最終話は9月15日に終わり、新しいドラマが次々に始まっているというのにドラマ“竜の道”の深みから私はいまだ抜け出せないでいる。

まさに“竜の道”ロスに陥っているのだ。

“竜の道”は哀しい結末で幕を閉じた。

最終話。いや、それ以前の回から竜一の危なっかしい生き方にはヒヤヒヤしていた。

復讐を成し遂げるまでは、命を落とせないという熱意がひしひし伝わってくる。復讐の為には何でもする。

一視聴者としては、いつ命を落とすのではないかと崖っぷちに立たされているような感覚だった。“死なないで”と懇願するような気持ちで視聴していた。

だが、その不安は現実のものとなった。復讐を成し遂げ、出頭も心に決め、その前に兄妹で鍋を囲むという夢見た幸せを前にしながら。

このドラマの主題歌は、SEKAI NO OWARIの“umbrella”という曲だ。

TV視聴だと音楽が聴こえない私は、最終話放送後、TVerで最終話をもう一度視聴した。

初めて聴く音楽。

こんな素敵なサントラが流れていたのか。

ちなみにサントラは、村松崇継さんの曲なのだがこんなに切ない曲を作れるなんてどうなっているのだと驚くしかない。

随所随所に音楽が加わる事で、哀しみのシーンは言い表せない程の深みになり、気付いたら私は号泣していた。

サントラを乗せたこの“竜の道”を何度も見たくて繰り返し視聴していた。

音楽って本当に凄い。

そして“umbrella”は“竜の道”の世界観に見事にマッチしていた。

迷わず、MVを見た。

この“umbrella”は、“竜の道”の為に書き下ろされた曲なのだそうだが、“竜の道”を見つめる視点が鋭い。

“竜の道”の結末まで分かって書かれたのか定かではないが、結末を知っていたかにも思えるような歌詞だ。

復讐に燃えた竜一。
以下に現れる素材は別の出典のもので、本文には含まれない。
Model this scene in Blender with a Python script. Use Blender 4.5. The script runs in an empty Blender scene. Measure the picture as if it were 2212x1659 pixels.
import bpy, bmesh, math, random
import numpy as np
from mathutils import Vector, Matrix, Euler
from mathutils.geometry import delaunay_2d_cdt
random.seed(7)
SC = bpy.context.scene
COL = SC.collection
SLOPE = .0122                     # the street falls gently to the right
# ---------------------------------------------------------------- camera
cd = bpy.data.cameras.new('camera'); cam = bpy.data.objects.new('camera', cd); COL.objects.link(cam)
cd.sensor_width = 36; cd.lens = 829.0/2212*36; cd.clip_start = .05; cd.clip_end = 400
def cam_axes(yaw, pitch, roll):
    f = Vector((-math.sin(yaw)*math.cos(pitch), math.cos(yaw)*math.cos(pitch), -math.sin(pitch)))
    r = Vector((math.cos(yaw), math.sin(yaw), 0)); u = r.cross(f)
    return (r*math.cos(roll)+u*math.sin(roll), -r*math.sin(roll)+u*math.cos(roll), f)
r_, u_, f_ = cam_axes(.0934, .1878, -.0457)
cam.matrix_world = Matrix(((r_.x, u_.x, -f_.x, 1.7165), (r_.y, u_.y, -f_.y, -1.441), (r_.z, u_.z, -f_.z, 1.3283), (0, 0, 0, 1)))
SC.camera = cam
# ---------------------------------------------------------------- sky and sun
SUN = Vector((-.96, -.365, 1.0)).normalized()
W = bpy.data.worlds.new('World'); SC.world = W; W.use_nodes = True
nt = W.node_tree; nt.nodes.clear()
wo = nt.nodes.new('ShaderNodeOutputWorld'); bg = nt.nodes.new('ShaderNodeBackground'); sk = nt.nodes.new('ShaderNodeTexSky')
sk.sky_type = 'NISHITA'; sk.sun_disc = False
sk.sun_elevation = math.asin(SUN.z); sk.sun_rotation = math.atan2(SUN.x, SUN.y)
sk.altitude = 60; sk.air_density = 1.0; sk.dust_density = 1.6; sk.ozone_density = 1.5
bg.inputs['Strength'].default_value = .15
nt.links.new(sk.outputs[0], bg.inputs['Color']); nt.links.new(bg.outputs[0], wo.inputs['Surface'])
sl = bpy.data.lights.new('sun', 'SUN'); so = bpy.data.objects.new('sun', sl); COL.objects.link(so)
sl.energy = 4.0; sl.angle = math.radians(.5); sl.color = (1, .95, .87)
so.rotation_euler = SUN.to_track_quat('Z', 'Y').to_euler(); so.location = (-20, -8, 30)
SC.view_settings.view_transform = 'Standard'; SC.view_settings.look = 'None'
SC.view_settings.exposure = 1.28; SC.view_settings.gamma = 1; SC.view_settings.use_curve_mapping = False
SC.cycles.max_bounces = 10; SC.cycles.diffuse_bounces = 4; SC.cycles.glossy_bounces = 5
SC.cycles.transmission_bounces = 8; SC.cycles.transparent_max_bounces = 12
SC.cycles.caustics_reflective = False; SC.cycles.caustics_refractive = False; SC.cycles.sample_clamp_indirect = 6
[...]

復讐に命を懸けた竜一が、もし復讐を終えた時はどうなってしまうのだろう?と懸念した事がある。

竜一は竜二と美佐を守る傘だったのだ。

だから雨が上がったら自分は必要なくなる。

だからこそ、ラストで刺された竜一はそれを受け入れ、刺した少年(大野木の息子)の指紋を拭ったのだろう。

“umbrella”と“竜の道”。
これ程までにストーリーとリンクした歌詞はそうなかったと思う。

“竜の道”は“umbrella”の曲があって初めて完成されたと私には思える程だった。
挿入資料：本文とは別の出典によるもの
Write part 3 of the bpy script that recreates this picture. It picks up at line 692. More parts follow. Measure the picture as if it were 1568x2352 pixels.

ドラマが終わったあとも何度も“umbrella”を聴いている。

音楽を聴くと何年後に聴いてもその時、聴いていた情景などが思い出されると思う。

この“umbrella”を聴く度に、私はきっと言い表せない程の切ない感情が甦る事だろう。

自己犠牲とも言える生涯を送るしかなかった竜一の切ない表情を思い浮かべながら。